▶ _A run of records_
################

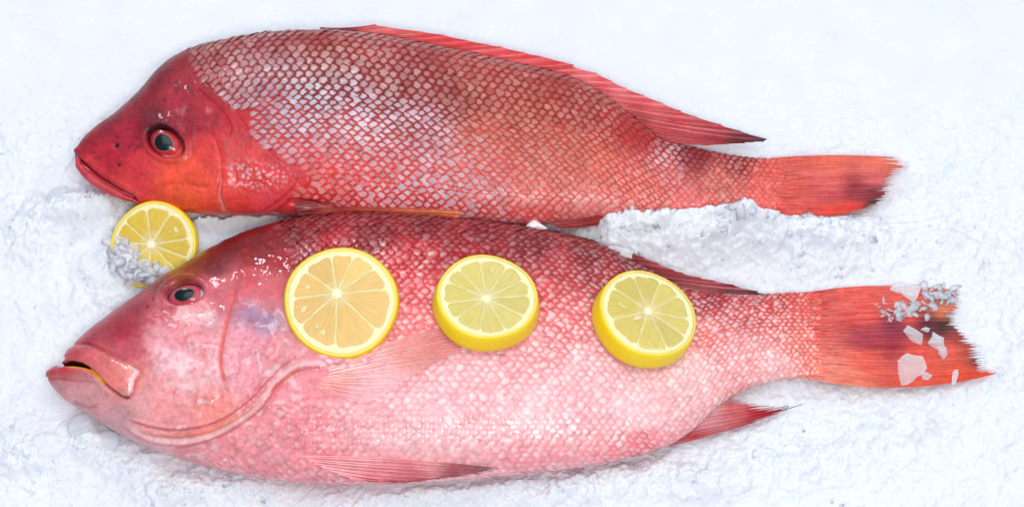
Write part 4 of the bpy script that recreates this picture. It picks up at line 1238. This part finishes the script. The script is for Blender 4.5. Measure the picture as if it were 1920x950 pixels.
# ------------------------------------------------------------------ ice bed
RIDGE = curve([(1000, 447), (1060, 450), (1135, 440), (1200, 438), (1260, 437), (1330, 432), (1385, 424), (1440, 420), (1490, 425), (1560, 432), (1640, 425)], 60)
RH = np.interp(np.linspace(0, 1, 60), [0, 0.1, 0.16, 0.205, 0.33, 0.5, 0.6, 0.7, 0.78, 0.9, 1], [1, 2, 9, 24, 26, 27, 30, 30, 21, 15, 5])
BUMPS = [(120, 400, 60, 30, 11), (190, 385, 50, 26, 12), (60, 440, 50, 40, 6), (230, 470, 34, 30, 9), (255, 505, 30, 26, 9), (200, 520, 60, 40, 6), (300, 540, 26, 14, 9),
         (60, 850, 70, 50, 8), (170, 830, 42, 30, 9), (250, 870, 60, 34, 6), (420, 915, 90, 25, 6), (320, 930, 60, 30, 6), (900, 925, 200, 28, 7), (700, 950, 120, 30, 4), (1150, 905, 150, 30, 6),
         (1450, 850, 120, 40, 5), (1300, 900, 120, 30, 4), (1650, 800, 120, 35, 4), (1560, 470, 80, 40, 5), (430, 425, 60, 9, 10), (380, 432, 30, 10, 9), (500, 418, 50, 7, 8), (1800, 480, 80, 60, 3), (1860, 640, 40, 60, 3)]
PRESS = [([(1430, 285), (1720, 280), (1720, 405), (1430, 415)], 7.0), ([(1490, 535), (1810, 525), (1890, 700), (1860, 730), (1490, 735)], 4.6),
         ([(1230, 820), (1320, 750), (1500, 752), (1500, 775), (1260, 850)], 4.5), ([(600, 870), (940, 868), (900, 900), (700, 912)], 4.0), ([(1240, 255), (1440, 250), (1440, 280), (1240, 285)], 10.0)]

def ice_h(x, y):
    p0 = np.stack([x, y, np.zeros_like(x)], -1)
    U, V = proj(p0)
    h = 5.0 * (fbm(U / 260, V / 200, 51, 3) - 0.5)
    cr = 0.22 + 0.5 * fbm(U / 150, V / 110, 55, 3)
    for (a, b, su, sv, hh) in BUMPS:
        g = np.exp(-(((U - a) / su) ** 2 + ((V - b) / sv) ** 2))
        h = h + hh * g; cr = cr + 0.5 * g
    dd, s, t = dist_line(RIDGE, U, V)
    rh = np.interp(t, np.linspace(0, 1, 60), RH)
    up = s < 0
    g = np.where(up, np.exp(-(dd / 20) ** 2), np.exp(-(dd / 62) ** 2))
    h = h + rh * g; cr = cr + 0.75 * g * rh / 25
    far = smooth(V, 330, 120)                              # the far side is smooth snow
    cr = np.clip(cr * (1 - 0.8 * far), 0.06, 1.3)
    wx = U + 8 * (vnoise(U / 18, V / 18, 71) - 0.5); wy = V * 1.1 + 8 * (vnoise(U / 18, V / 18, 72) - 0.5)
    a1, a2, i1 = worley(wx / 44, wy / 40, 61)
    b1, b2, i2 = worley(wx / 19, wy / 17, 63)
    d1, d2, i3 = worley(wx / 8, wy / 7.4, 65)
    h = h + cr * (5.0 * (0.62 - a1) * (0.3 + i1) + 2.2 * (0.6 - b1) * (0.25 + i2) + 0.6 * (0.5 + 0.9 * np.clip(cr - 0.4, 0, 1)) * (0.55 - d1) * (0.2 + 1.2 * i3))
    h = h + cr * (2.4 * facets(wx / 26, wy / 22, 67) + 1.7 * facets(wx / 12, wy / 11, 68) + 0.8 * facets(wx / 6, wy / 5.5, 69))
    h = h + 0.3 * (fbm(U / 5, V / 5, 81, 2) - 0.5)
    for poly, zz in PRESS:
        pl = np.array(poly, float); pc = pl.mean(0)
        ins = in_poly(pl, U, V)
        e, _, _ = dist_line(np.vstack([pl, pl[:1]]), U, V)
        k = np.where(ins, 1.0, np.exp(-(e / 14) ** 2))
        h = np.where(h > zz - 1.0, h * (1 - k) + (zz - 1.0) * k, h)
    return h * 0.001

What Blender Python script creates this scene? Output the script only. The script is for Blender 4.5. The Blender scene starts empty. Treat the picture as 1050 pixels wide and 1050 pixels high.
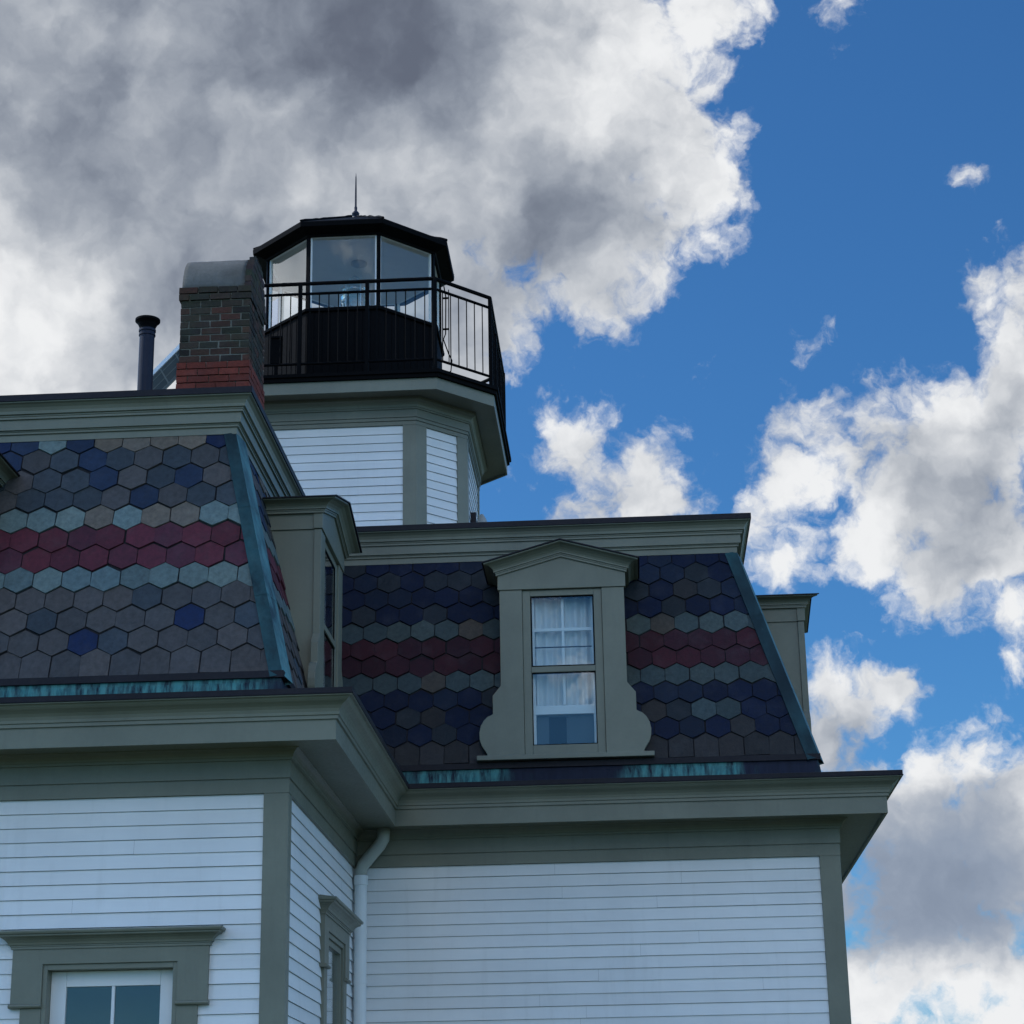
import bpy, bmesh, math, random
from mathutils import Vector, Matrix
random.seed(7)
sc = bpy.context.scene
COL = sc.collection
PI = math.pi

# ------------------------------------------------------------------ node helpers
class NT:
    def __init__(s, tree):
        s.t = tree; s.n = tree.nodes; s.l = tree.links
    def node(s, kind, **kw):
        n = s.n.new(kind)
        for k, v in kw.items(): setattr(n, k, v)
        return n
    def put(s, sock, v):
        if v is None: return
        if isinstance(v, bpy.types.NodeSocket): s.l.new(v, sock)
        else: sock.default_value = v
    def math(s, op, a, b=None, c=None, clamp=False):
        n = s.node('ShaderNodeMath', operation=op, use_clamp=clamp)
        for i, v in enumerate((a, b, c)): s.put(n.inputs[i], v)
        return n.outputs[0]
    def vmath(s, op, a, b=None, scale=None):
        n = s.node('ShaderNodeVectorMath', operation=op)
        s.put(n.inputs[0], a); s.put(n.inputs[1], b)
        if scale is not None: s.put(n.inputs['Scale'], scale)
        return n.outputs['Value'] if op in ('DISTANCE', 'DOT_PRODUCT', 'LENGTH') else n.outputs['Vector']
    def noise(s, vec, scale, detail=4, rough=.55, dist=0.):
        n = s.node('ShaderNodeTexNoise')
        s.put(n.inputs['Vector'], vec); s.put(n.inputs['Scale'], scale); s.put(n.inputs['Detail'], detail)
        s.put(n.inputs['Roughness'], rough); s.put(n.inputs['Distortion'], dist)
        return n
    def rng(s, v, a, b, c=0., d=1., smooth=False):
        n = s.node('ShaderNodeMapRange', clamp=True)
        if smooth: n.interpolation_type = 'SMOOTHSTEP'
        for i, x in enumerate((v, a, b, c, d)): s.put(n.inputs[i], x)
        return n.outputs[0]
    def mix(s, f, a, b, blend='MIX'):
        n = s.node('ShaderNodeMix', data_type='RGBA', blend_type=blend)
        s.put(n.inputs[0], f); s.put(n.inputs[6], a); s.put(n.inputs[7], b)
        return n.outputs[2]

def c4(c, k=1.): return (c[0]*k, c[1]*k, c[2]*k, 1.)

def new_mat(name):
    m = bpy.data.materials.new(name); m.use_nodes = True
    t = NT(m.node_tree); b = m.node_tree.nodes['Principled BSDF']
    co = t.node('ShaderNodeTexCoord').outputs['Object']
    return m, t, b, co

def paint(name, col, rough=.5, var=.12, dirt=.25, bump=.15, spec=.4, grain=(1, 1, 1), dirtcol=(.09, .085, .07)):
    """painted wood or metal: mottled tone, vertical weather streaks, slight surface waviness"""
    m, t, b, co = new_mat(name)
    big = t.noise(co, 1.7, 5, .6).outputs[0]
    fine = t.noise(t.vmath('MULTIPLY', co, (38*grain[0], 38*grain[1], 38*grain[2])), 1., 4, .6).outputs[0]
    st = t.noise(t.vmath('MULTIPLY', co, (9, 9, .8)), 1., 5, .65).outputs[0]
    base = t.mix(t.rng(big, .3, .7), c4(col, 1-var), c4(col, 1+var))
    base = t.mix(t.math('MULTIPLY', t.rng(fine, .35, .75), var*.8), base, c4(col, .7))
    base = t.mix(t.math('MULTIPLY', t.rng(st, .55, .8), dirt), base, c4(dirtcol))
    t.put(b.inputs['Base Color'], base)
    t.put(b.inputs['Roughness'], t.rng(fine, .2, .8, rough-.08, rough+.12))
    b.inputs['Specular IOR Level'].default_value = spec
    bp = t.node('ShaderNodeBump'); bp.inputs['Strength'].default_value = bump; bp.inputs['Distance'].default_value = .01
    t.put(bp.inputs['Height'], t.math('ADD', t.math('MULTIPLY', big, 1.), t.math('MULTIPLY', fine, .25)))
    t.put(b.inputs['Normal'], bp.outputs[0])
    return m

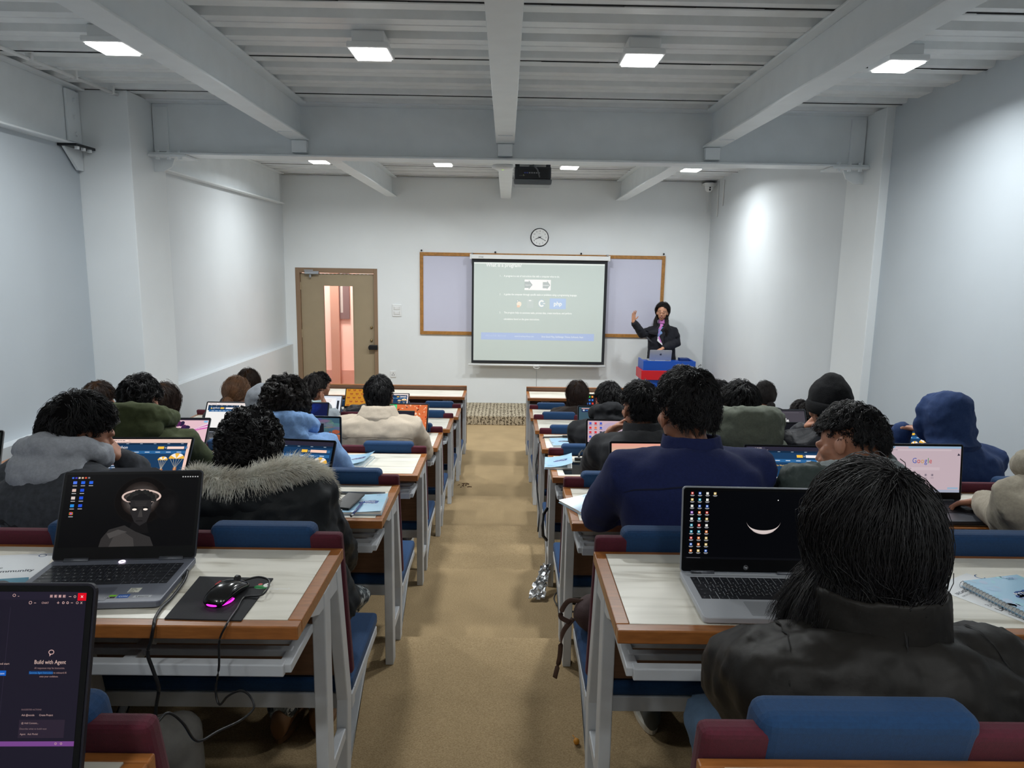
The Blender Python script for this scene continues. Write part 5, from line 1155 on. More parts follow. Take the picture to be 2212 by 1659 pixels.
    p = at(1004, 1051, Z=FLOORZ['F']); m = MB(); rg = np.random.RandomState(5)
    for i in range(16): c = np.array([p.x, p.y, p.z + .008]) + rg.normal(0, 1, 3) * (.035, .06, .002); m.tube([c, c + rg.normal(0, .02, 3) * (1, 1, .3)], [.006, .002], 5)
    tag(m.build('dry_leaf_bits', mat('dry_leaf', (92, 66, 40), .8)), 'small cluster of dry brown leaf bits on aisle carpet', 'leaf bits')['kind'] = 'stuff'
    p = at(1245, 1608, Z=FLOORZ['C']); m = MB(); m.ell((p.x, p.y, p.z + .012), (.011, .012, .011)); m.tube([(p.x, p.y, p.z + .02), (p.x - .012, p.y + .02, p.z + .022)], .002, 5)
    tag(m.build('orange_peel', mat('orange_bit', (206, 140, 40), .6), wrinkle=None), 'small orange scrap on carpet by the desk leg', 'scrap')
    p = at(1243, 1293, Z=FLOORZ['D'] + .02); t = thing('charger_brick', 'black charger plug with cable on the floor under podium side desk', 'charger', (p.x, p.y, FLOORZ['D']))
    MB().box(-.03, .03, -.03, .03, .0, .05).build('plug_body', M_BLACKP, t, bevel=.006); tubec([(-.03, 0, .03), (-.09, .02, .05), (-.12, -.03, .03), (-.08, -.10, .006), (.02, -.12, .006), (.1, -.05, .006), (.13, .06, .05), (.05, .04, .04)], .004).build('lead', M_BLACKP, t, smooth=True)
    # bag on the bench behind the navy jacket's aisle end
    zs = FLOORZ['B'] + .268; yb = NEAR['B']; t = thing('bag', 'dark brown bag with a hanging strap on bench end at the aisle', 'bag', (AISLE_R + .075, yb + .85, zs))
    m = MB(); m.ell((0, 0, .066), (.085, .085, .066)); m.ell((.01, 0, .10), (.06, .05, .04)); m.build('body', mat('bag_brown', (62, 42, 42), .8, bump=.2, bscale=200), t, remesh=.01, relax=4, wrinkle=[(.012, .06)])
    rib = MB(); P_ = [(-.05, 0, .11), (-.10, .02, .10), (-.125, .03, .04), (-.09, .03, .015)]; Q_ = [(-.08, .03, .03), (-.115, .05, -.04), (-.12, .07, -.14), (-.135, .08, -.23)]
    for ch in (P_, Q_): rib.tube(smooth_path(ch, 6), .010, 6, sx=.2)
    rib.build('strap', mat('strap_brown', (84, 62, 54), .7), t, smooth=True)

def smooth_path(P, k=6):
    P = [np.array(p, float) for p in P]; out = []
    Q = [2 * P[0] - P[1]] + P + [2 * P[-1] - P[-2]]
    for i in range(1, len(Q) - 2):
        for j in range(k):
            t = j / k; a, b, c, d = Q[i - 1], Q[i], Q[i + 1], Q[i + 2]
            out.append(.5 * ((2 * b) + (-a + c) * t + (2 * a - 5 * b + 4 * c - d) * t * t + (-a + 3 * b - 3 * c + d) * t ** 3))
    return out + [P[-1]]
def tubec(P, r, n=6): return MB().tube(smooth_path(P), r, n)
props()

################

▶ _TASK BRIEF_
Every line from the start of the listing above through the line with "(1240, 285)], 10.0)]" should be repeated exactly; skip the pictures and add nothing else.

▶ _THE OUTPUT_
Write part 4 of the bpy script that recreates this picture. It picks up at line 1238. This part finishes the script. The script is for Blender 4.5. Measure the picture as if it were 1920x950 pixels.
# ------------------------------------------------------------------ ice bed
RIDGE = curve([(1000, 447), (1060, 450), (1135, 440), (1200, 438), (1260, 437), (1330, 432), (1385, 424), (1440, 420), (1490, 425), (1560, 432), (1640, 425)], 60)
RH = np.interp(np.linspace(0, 1, 60), [0, 0.1, 0.16, 0.205, 0.33, 0.5, 0.6, 0.7, 0.78, 0.9, 1], [1, 2, 9, 24, 26, 27, 30, 30, 21, 15, 5])
BUMPS = [(120, 400, 60, 30, 11), (190, 385, 50, 26, 12), (60, 440, 50, 40, 6), (230, 470, 34, 30, 9), (255, 505, 30, 26, 9), (200, 520, 60, 40, 6), (300, 540, 26, 14, 9),
         (60, 850, 70, 50, 8), (170, 830, 42, 30, 9), (250, 870, 60, 34, 6), (420, 915, 90, 25, 6), (320, 930, 60, 30, 6), (900, 925, 200, 28, 7), (700, 950, 120, 30, 4), (1150, 905, 150, 30, 6),
         (1450, 850, 120, 40, 5), (1300, 900, 120, 30, 4), (1650, 800, 120, 35, 4), (1560, 470, 80, 40, 5), (430, 425, 60, 9, 10), (380, 432, 30, 10, 9), (500, 418, 50, 7, 8), (1800, 480, 80, 60, 3), (1860, 640, 40, 60, 3)]
PRESS = [([(1430, 285), (1720, 280), (1720, 405), (1430, 415)], 7.0), ([(1490, 535), (1810, 525), (1890, 700), (1860, 730), (1490, 735)], 4.6),
         ([(1230, 820), (1320, 750), (1500, 752), (1500, 775), (1260, 850)], 4.5), ([(600, 870), (940, 868), (900, 900), (700, 912)], 4.0), ([(1240, 255), (1440, 250), (1440, 280), (1240, 285)], 10.0)]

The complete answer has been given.